If you didn’t read it, you can hear it on NPR “Words of the Father"


NOTE: You can hear this on NPR via MP3 HERE.

Oh friends, it MATTERS!  What a Father says to a child.  I still remember being six or eight or something around there (My brain is getting feebler in my old age: harrumph!) and I exclaimed about something and my Dad said “Oh boy Heather, You have sharp eyes!”  

I have sharp eyes.

I have carried that silly little moment all my life.  It is meaningful to me, even thought my Dad is effusive in his praise of me.  It isn’t like I never heard a compliment and so I clung to that one.  It was just something that sat well in my little child heart.

So I say it to my daughter Portia.  Probably once.  And I hear her compliment herself ever after, “Yes!  I have sharp eyes!”  I am charmed to hear her repeat it to herself.  Pleased that my daughter is learning to love herself like I did as a child.  

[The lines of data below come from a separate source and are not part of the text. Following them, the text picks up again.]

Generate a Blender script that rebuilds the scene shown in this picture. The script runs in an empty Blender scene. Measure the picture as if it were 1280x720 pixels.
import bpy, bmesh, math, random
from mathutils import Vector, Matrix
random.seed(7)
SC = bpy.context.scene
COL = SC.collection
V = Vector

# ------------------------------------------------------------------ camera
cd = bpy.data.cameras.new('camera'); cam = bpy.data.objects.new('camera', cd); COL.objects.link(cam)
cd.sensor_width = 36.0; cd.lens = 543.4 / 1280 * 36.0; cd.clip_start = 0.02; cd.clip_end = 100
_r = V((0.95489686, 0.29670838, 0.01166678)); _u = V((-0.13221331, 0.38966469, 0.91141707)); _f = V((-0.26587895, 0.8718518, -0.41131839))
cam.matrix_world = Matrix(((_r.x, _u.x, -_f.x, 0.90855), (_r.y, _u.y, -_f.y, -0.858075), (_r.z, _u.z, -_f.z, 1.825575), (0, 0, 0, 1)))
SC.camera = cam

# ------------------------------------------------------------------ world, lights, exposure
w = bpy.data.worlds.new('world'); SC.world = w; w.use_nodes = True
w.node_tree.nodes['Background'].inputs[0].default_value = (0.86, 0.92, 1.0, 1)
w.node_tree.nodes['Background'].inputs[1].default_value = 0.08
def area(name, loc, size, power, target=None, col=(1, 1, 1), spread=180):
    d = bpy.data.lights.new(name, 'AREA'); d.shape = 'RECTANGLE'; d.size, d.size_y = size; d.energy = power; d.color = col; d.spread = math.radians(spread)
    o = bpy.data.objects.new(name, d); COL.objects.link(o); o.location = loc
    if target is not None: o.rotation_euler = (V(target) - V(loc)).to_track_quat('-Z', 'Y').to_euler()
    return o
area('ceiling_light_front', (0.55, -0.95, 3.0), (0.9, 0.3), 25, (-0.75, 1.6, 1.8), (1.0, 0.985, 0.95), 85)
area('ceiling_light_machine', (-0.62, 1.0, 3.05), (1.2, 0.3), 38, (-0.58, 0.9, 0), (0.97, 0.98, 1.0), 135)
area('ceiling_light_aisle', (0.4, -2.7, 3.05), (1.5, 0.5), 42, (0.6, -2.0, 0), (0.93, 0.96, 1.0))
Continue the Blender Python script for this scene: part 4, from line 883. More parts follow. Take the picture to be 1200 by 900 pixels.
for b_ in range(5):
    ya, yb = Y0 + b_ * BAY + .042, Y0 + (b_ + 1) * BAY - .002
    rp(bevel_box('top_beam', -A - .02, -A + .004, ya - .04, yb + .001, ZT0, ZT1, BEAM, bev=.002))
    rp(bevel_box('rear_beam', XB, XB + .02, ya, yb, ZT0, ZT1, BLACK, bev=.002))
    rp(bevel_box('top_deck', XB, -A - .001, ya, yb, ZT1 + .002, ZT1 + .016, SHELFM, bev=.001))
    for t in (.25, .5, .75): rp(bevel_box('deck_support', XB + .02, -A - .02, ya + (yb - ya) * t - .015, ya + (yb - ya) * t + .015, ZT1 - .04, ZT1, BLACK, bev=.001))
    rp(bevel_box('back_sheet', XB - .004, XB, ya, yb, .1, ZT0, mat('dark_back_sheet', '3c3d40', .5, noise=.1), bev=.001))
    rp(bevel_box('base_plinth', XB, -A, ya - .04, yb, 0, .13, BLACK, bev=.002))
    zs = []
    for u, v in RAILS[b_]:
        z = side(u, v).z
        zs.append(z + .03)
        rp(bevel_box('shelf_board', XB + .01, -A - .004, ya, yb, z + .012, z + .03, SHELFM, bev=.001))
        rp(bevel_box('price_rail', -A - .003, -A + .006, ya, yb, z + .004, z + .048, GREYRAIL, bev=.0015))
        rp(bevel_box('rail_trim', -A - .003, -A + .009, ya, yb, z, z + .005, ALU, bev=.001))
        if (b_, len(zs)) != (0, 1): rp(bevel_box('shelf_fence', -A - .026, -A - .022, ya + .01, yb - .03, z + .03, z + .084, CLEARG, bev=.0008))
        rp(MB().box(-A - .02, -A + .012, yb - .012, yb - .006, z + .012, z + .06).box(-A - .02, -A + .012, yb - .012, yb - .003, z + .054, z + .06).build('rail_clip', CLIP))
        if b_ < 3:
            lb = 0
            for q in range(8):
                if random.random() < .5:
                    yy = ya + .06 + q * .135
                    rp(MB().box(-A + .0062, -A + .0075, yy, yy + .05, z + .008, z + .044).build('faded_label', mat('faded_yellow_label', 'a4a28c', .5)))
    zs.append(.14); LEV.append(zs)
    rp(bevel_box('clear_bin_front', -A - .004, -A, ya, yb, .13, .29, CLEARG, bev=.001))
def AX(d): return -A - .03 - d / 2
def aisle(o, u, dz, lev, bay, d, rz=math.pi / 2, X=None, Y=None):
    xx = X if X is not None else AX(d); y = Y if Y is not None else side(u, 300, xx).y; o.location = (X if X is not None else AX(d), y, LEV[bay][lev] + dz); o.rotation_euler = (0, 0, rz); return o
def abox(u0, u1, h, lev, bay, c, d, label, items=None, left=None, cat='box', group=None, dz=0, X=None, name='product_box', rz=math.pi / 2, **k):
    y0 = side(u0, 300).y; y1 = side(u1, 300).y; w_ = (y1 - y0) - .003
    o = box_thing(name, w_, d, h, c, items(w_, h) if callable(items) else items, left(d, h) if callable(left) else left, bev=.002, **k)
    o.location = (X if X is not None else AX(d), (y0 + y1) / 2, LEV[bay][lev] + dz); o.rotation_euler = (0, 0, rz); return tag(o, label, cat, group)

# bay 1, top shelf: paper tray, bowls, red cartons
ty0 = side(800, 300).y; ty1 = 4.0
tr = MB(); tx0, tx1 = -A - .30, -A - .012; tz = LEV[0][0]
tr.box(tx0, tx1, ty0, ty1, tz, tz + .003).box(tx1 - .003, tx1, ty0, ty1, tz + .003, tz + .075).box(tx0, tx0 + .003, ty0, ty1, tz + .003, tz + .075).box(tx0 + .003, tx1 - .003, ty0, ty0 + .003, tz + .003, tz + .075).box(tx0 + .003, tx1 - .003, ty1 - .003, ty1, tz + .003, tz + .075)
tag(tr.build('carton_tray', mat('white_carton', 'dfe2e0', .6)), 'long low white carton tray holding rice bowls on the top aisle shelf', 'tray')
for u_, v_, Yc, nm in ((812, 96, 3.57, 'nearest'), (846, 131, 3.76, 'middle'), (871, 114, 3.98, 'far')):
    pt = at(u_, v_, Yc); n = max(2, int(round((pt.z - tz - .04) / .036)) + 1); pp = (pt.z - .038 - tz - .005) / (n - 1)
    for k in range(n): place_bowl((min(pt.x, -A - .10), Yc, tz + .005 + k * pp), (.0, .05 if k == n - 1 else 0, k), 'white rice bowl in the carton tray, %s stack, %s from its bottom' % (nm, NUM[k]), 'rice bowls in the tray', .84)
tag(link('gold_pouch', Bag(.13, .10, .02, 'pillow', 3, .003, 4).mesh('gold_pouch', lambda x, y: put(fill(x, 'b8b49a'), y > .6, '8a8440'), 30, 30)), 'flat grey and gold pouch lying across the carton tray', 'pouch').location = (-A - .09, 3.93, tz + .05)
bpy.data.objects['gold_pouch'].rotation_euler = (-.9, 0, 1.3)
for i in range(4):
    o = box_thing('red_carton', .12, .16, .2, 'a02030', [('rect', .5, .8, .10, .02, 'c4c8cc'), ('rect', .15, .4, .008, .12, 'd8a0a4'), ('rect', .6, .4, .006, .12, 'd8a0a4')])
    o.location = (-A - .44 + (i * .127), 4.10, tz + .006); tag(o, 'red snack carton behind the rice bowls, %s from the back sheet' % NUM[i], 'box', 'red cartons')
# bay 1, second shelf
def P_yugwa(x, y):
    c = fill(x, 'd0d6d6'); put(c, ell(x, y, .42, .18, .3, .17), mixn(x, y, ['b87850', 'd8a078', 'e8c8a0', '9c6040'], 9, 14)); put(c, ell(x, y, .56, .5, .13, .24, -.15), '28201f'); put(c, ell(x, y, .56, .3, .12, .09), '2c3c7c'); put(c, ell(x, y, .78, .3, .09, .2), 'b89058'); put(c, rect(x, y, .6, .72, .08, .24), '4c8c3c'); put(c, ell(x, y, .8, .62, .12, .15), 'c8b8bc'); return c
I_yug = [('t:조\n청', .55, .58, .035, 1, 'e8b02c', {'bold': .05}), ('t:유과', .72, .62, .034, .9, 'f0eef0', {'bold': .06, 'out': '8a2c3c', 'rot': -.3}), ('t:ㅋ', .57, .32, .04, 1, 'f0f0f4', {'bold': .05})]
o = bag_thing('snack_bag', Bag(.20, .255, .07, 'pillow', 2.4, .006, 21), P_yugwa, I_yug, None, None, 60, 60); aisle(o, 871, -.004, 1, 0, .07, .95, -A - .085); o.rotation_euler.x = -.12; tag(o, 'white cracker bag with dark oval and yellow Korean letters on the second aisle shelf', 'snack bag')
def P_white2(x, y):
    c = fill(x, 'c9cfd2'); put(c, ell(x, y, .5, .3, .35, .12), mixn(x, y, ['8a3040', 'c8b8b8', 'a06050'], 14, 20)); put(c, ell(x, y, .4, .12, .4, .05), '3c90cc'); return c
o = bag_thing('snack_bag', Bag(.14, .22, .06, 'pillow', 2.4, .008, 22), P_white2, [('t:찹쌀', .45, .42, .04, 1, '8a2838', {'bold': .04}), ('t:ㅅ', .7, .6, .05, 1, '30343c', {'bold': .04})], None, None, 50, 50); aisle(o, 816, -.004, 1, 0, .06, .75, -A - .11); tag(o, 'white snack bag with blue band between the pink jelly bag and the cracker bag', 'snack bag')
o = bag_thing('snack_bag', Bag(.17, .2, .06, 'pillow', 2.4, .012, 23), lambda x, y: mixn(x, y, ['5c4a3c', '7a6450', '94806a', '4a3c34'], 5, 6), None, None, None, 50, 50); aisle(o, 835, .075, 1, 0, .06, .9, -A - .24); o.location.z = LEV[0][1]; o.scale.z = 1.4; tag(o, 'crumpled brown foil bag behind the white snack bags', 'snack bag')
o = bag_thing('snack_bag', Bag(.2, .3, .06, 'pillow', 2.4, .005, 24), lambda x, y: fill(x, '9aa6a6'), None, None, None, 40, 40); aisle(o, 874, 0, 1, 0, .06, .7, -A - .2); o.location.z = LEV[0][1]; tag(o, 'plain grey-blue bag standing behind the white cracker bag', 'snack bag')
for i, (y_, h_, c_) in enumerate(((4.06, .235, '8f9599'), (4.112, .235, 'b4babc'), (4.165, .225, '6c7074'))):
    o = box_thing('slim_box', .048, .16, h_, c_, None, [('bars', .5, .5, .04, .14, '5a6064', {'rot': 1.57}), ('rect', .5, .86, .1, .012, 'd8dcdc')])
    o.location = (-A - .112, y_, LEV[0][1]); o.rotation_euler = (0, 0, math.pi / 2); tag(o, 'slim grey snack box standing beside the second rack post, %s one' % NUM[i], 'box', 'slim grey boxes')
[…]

I wonder what truths I will call into Libby’s life just by observing her, complimenting her. 

I realize the power of every word I speak because I cannot control which ones will stand out for these little folks.  I think about the book/movie “The Help” and how the maid speaks to the daughter she cares for who is painfully overlooked by her parents.  She says to her “You is good, you is kind, you is important!” every day.  She kneels down in front of her to speak these truths into her little child heart...hoping they will matter.

And then.


This morning as my Dad fixes fruit with the little girls and has them feed him his vitamins(which I think is oddly wrong but I am impressed that my four year old can identify red yeast rice tablet vs. a multivitamin...) and they drop one.  They cannot find it.  

“What color is it?” I ask Dad.  

“A light reddish brown.” My Dad replies,laughing because that is the same color as the kitchen rugs.  I spy it and point it out to them after they have begun searching, crawling on the floor with a flashlight.  “Good eyes, Heather!” my Father says to me.  And I just have to write it all down.  I have to share this little moment that means everything to me as a daughter and then again as a mother.  The words matter.  

What words impacted you as a child?  What words do you use now?